**Input:**
|---|
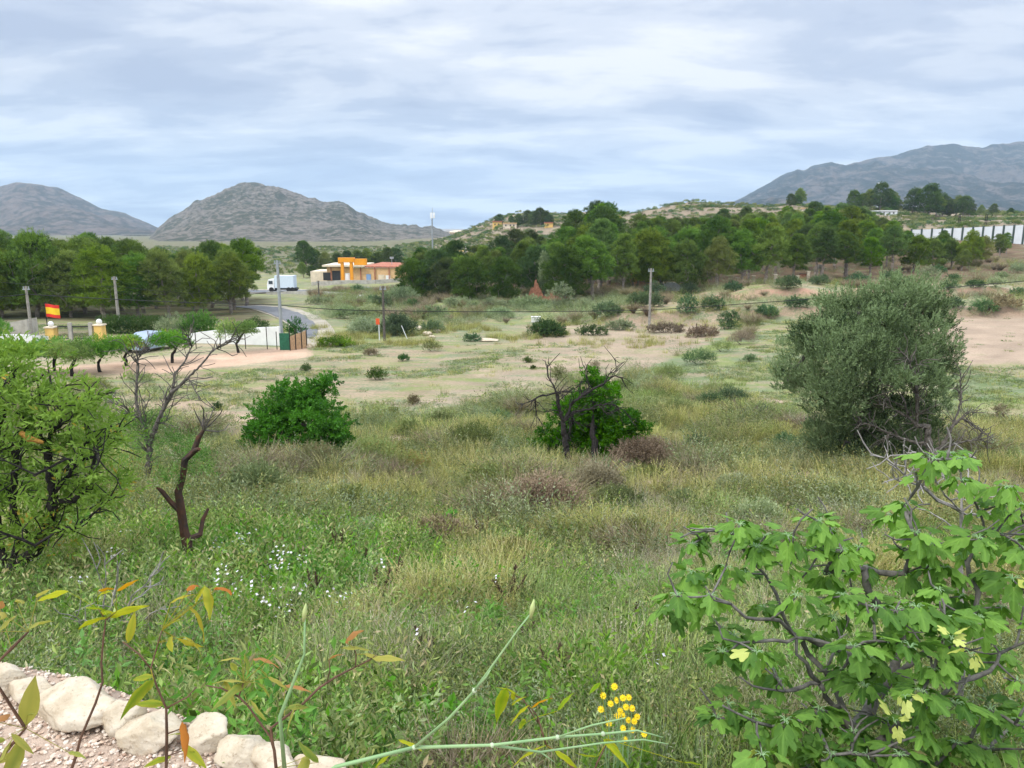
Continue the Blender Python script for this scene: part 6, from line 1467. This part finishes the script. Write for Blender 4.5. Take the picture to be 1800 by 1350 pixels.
|---|
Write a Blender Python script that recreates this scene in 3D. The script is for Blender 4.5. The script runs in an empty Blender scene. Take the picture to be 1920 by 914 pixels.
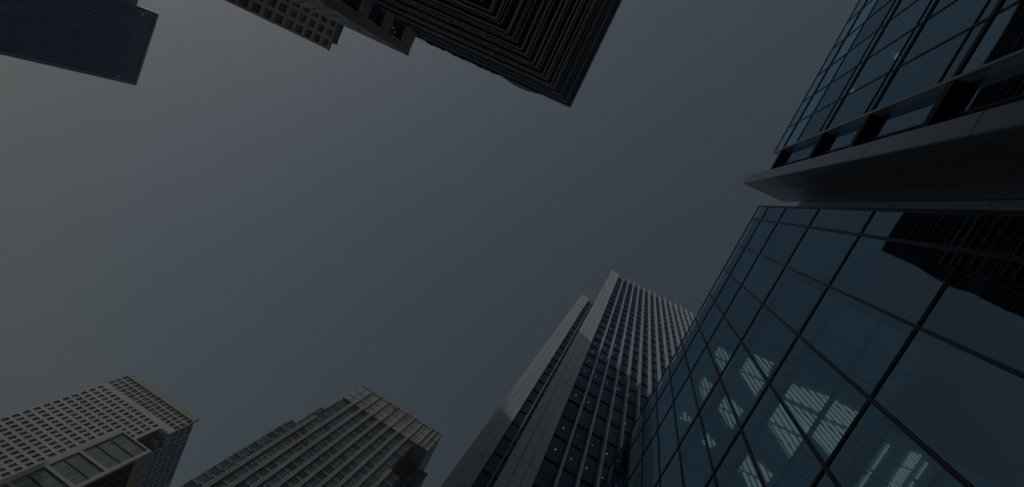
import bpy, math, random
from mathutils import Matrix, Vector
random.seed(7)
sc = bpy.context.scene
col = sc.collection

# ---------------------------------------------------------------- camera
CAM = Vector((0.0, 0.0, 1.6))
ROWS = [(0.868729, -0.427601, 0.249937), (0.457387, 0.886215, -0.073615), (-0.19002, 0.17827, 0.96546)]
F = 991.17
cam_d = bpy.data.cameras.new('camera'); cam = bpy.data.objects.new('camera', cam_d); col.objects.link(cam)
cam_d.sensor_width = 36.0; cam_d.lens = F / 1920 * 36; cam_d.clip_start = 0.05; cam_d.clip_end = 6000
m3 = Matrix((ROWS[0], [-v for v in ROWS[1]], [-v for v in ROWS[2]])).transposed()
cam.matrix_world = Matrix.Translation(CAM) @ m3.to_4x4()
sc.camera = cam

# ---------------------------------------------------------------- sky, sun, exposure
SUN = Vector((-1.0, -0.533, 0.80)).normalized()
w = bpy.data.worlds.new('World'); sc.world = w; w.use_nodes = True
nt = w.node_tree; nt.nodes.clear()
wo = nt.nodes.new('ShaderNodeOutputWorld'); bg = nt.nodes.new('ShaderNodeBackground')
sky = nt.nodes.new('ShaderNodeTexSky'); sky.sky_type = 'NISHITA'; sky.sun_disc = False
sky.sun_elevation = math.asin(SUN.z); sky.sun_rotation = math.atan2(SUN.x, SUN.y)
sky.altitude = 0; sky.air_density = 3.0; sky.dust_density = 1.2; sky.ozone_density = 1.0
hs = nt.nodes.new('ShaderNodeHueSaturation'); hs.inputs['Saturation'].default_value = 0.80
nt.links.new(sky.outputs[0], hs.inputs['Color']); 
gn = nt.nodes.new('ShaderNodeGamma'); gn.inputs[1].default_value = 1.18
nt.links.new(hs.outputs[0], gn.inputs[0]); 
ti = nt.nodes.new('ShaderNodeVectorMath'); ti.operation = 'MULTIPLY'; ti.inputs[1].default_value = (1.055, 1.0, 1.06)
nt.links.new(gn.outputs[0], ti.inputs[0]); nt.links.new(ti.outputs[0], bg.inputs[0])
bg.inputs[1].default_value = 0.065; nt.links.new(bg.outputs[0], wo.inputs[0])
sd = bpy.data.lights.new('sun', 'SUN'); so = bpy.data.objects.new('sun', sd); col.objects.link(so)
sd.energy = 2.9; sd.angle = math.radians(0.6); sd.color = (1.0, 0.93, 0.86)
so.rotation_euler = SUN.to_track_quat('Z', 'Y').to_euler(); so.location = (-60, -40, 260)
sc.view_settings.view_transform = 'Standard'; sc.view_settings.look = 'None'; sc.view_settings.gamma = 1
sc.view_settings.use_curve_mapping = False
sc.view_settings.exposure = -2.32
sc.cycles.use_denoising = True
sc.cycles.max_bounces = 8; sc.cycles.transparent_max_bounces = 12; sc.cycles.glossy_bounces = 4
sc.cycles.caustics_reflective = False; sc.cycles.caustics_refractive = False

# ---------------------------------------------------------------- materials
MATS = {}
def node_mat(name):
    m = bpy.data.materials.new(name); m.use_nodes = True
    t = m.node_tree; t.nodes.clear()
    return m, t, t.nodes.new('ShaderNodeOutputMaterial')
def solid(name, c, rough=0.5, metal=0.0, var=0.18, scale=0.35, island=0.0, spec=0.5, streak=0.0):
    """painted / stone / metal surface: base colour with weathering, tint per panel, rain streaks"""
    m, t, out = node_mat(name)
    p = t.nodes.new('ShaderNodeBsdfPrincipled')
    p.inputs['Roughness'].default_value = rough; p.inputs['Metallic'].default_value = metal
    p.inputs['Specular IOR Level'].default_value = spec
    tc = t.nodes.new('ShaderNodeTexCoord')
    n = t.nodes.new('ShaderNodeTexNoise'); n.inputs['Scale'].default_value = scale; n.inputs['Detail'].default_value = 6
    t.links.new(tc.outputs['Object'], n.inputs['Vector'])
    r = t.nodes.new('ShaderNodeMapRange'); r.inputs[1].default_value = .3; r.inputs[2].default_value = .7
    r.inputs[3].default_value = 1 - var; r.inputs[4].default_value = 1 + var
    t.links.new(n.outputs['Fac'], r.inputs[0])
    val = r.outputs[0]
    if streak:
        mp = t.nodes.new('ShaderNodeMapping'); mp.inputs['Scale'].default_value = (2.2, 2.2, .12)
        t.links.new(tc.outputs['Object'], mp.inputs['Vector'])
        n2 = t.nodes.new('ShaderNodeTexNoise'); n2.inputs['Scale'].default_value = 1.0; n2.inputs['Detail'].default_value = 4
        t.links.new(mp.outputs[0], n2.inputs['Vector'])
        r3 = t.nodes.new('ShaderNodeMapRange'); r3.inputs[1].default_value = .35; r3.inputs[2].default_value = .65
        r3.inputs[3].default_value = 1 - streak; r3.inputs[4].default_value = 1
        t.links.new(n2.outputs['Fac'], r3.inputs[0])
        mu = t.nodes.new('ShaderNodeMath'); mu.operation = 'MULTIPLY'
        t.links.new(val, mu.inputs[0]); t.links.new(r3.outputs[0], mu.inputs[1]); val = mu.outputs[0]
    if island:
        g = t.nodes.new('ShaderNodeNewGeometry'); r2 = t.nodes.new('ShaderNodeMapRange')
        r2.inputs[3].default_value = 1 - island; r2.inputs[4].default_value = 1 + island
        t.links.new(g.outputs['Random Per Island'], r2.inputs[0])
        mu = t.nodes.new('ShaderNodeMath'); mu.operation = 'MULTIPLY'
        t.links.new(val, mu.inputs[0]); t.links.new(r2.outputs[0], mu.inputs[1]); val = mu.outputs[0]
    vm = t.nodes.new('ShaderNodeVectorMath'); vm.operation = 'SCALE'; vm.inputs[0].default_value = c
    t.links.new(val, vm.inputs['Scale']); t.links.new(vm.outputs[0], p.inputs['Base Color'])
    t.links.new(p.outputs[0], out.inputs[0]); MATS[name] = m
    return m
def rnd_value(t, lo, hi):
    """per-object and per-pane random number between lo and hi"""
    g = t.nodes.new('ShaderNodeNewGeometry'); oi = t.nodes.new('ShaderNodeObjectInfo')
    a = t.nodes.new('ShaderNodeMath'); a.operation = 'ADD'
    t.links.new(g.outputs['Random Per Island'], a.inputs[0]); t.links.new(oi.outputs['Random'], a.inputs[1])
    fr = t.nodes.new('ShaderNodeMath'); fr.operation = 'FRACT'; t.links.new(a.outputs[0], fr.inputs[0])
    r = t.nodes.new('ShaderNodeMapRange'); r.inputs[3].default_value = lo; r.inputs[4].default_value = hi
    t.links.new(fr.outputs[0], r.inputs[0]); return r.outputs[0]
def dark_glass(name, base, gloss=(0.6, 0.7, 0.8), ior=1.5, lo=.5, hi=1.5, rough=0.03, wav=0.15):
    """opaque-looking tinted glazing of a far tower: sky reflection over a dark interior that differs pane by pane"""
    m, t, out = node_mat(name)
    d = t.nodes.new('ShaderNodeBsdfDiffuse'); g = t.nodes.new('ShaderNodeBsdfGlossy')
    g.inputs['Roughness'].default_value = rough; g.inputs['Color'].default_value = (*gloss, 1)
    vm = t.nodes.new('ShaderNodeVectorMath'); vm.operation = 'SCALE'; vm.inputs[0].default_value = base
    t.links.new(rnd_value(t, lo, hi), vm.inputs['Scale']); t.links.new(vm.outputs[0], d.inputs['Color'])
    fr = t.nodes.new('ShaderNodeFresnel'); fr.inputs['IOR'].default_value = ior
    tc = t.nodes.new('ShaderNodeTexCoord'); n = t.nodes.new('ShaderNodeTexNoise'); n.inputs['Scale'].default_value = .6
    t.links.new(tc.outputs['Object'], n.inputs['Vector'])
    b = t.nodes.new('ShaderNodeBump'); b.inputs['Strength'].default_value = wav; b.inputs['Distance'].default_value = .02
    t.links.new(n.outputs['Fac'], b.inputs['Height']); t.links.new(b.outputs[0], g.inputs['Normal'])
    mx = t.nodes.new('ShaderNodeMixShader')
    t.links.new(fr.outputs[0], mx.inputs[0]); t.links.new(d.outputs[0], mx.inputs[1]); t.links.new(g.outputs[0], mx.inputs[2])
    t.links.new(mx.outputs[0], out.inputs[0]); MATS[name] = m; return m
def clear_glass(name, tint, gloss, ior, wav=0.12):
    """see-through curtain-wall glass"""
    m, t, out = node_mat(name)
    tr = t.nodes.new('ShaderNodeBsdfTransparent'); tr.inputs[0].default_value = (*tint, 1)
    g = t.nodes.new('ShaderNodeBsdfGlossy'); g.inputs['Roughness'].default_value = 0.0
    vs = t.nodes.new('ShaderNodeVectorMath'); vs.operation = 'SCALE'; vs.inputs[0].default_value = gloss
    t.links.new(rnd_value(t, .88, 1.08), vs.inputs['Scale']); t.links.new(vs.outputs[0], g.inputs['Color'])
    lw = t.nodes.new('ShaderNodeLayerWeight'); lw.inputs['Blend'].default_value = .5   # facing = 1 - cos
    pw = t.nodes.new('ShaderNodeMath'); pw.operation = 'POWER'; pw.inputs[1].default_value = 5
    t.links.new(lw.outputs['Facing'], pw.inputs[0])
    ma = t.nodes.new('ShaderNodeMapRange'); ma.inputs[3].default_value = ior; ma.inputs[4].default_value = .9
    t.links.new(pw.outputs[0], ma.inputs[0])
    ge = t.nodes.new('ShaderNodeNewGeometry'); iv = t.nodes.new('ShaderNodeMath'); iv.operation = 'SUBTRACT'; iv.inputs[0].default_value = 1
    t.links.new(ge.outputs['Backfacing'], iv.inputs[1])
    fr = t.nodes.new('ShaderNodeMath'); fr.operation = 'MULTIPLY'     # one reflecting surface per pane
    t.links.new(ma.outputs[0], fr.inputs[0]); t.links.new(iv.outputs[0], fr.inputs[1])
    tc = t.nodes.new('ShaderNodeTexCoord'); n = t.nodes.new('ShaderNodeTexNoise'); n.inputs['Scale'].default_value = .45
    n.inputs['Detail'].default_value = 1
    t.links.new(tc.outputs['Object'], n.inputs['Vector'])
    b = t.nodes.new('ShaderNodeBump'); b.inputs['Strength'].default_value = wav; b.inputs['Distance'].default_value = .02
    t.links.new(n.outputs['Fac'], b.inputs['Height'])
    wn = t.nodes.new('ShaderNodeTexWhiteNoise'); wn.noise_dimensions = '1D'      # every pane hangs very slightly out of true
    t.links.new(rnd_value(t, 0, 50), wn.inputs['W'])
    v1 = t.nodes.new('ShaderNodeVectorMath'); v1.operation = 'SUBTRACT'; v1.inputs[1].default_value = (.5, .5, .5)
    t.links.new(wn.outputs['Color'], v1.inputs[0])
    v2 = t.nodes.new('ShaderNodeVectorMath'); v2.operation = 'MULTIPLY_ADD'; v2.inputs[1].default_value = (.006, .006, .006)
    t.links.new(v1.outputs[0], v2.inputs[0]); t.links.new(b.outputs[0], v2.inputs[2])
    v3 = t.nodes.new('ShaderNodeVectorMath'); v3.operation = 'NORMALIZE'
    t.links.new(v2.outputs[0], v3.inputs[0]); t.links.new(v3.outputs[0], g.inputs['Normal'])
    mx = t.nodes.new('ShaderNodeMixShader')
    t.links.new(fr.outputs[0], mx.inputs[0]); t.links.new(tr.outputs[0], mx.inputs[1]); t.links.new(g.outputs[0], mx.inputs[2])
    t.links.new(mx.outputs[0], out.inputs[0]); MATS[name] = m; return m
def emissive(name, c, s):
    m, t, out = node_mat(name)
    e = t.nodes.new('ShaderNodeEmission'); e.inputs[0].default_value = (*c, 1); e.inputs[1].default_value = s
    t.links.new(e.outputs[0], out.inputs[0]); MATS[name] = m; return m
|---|
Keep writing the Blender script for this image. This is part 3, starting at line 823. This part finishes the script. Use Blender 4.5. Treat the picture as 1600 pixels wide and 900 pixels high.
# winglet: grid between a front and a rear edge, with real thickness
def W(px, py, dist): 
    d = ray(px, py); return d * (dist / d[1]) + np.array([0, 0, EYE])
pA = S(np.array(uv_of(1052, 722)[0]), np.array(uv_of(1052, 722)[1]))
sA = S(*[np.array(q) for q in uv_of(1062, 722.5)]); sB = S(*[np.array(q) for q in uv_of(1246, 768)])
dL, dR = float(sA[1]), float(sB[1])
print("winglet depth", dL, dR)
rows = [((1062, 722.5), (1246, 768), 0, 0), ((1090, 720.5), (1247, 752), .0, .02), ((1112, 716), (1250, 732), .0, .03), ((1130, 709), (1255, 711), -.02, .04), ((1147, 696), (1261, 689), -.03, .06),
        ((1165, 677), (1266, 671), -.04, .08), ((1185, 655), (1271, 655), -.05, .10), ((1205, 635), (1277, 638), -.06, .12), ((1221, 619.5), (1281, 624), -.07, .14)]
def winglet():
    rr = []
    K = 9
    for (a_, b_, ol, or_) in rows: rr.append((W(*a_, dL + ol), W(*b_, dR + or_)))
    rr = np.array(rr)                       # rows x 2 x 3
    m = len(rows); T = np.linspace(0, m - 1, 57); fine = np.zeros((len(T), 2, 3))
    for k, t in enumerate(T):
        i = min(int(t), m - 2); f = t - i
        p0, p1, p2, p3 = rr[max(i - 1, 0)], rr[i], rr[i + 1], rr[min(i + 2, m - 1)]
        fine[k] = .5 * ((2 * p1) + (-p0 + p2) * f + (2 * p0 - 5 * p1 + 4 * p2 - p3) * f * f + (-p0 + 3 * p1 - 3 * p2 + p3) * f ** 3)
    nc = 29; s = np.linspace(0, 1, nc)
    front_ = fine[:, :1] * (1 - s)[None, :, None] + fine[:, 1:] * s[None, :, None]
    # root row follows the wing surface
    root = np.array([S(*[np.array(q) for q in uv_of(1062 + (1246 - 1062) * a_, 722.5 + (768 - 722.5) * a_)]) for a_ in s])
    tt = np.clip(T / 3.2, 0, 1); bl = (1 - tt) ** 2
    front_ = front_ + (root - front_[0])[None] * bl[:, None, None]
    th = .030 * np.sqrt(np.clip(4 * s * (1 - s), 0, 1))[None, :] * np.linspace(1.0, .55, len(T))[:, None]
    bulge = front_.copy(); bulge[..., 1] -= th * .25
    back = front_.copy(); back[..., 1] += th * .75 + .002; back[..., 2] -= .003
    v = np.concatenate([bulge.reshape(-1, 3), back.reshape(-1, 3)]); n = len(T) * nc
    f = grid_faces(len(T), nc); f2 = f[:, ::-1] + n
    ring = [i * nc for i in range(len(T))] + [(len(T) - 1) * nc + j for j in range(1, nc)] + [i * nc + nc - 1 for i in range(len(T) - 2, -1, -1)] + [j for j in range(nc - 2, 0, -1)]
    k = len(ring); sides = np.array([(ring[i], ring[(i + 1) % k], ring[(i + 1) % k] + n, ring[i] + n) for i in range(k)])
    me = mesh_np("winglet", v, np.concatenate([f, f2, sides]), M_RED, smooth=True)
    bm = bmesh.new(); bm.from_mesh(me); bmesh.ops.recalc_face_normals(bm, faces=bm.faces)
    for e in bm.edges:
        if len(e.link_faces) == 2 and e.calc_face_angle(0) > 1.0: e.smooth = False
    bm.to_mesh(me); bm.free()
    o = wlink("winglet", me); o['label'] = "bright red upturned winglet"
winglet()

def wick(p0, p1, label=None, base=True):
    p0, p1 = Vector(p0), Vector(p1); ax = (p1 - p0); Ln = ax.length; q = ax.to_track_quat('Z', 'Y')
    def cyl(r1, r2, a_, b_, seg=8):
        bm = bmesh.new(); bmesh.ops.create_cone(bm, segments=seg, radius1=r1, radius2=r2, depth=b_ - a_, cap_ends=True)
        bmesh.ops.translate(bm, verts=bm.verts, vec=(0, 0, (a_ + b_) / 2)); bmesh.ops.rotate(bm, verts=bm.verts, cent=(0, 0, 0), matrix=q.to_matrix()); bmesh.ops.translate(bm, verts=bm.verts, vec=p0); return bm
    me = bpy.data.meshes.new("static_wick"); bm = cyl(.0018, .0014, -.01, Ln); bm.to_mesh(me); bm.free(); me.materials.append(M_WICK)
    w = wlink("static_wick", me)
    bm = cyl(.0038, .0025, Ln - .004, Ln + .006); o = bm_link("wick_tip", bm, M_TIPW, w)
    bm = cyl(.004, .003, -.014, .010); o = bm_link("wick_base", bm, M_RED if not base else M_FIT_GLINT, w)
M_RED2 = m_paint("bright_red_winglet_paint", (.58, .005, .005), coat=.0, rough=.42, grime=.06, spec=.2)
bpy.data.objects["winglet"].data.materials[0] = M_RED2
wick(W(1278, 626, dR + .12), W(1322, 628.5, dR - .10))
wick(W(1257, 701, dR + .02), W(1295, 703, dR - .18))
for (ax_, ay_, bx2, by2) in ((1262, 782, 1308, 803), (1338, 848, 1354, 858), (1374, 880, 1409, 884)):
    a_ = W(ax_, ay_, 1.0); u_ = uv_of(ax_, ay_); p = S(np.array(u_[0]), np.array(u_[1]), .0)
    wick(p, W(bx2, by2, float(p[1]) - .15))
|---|
**Exercise directions:**
Copy whichever lines in the listing above contain the word "Write".

**Full output:**
Continue the Blender Python script for this scene: part 6, from line 1467. This part finishes the script. Write for Blender 4.5. Take the picture to be 1800 by 1350 pixels.
Write a Blender Python script that recreates this scene in 3D. The script is for Blender 4.5. The script runs in an empty Blender scene. Take the picture to be 1920 by 914 pixels.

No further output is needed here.